> [Your task]:
Skip the pictures. Transcribe the rest of the data below without changing a word.

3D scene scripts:
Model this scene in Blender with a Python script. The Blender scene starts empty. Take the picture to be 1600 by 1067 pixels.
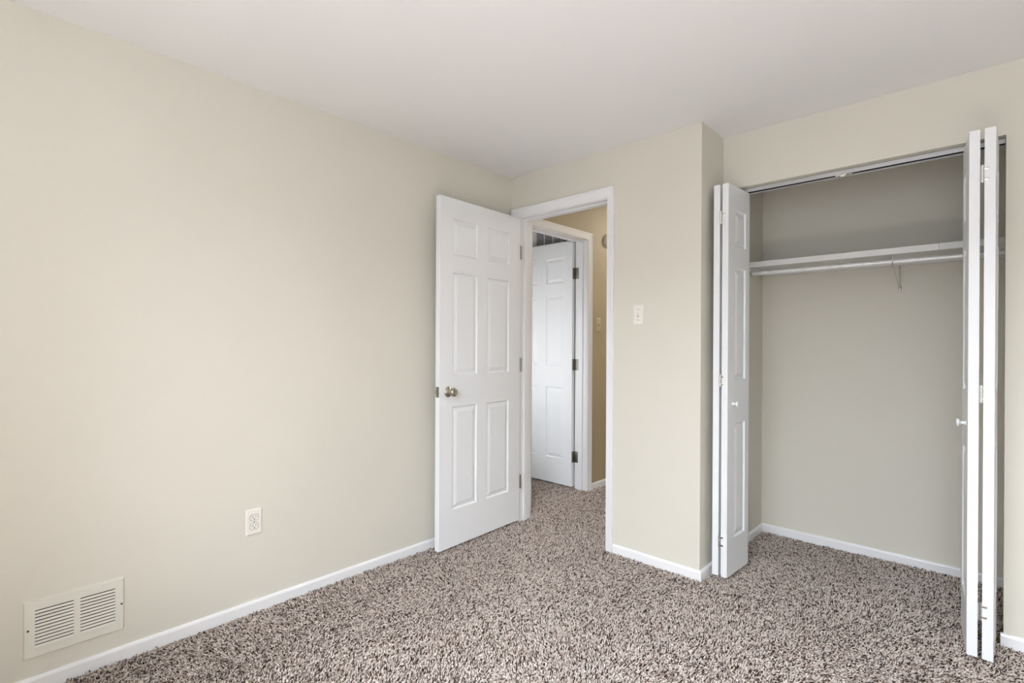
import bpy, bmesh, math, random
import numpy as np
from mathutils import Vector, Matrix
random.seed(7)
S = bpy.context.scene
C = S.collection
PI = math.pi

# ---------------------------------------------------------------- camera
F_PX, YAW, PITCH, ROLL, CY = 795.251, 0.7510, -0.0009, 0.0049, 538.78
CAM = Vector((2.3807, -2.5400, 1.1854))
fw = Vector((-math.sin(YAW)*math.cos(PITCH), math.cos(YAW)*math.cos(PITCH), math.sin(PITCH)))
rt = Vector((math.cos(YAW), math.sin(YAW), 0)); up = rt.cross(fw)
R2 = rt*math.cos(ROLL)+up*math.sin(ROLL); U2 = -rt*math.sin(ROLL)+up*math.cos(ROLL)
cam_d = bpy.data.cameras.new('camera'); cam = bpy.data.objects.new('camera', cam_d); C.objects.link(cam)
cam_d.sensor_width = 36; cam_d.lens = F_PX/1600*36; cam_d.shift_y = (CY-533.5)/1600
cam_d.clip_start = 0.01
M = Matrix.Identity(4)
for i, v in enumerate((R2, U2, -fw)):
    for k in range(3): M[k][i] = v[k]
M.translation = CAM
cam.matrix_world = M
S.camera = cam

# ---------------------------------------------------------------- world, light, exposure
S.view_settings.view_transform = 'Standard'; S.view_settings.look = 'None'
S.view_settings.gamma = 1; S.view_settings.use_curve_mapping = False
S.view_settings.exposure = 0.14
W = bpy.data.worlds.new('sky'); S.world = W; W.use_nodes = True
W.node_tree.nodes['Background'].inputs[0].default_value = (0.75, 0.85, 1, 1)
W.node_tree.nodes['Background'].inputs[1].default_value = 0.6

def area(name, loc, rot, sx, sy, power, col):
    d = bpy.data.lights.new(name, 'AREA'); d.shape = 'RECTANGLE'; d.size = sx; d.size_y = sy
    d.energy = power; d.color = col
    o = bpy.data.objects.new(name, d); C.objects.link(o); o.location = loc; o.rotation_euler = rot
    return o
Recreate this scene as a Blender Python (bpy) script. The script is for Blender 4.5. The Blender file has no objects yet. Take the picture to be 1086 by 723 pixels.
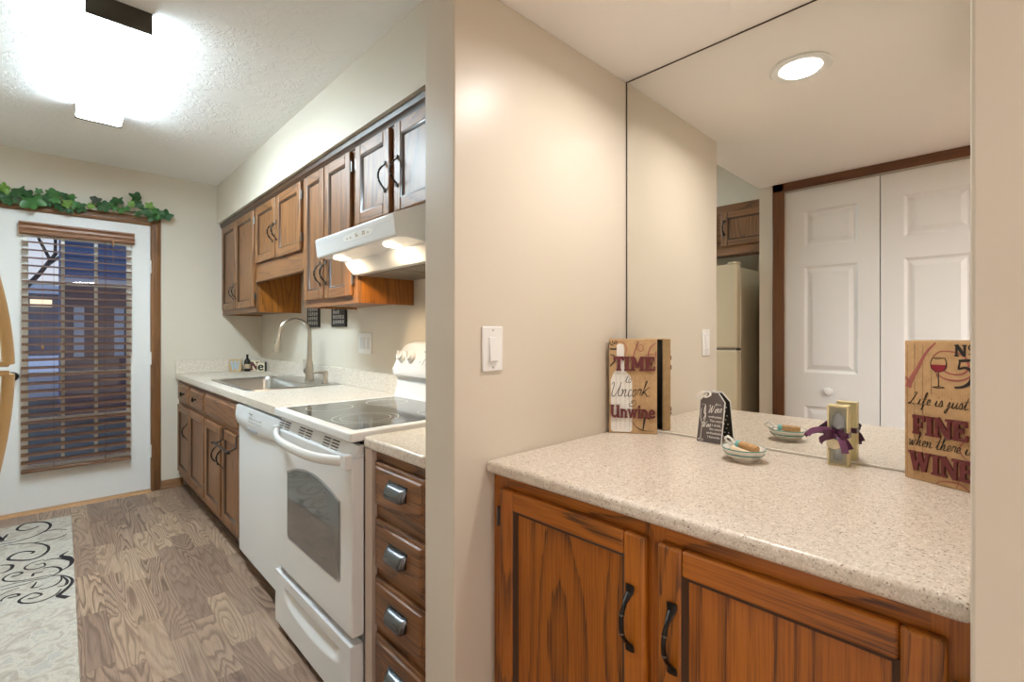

> [Full response]:
Model this scene in Blender with a Python script. The Blender scene starts empty. Take the picture to be 1600 by 1067 pixels.
import bpy, bmesh, math, random
import numpy as np
from mathutils import Vector, Matrix
random.seed(7)
S = bpy.context.scene
C = S.collection
PI = math.pi

# ---------------------------------------------------------------- camera
F_PX, YAW, PITCH, ROLL, CY = 795.251, 0.7510, -0.0009, 0.0049, 538.78
CAM = Vector((2.3807, -2.5400, 1.1854))
fw = Vector((-math.sin(YAW)*math.cos(PITCH), math.cos(YAW)*math.cos(PITCH), math.sin(PITCH)))
rt = Vector((math.cos(YAW), math.sin(YAW), 0)); up = rt.cross(fw)
R2 = rt*math.cos(ROLL)+up*math.sin(ROLL); U2 = -rt*math.sin(ROLL)+up*math.cos(ROLL)
cam_d = bpy.data.cameras.new('camera'); cam = bpy.data.objects.new('camera', cam_d); C.objects.link(cam)
cam_d.sensor_width = 36; cam_d.lens = F_PX/1600*36; cam_d.shift_y = (CY-533.5)/1600
cam_d.clip_start = 0.01
M = Matrix.Identity(4)
for i, v in enumerate((R2, U2, -fw)):
    for k in range(3): M[k][i] = v[k]
M.translation = CAM
cam.matrix_world = M
S.camera = cam

# ---------------------------------------------------------------- world, light, exposure
S.view_settings.view_transform = 'Standard'; S.view_settings.look = 'None'
S.view_settings.gamma = 1; S.view_settings.use_curve_mapping = False
S.view_settings.exposure = 0.14
W = bpy.data.worlds.new('sky'); S.world = W; W.use_nodes = True
W.node_tree.nodes['Background'].inputs[0].default_value = (0.75, 0.85, 1, 1)
W.node_tree.nodes['Background'].inputs[1].default_value = 0.6

def area(name, loc, rot, sx, sy, power, col):
    d = bpy.data.lights.new(name, 'AREA'); d.shape = 'RECTANGLE'; d.size = sx; d.size_y = sy
    d.energy = power; d.color = col
    o = bpy.data.objects.new(name, d); C.objects.link(o); o.location = loc; o.rotation_euler = rot
    return o
Recreate this scene as a Blender Python (bpy) script. The script is for Blender 4.5. The Blender file has no objects yet. Take the picture to be 1086 by 723 pixels.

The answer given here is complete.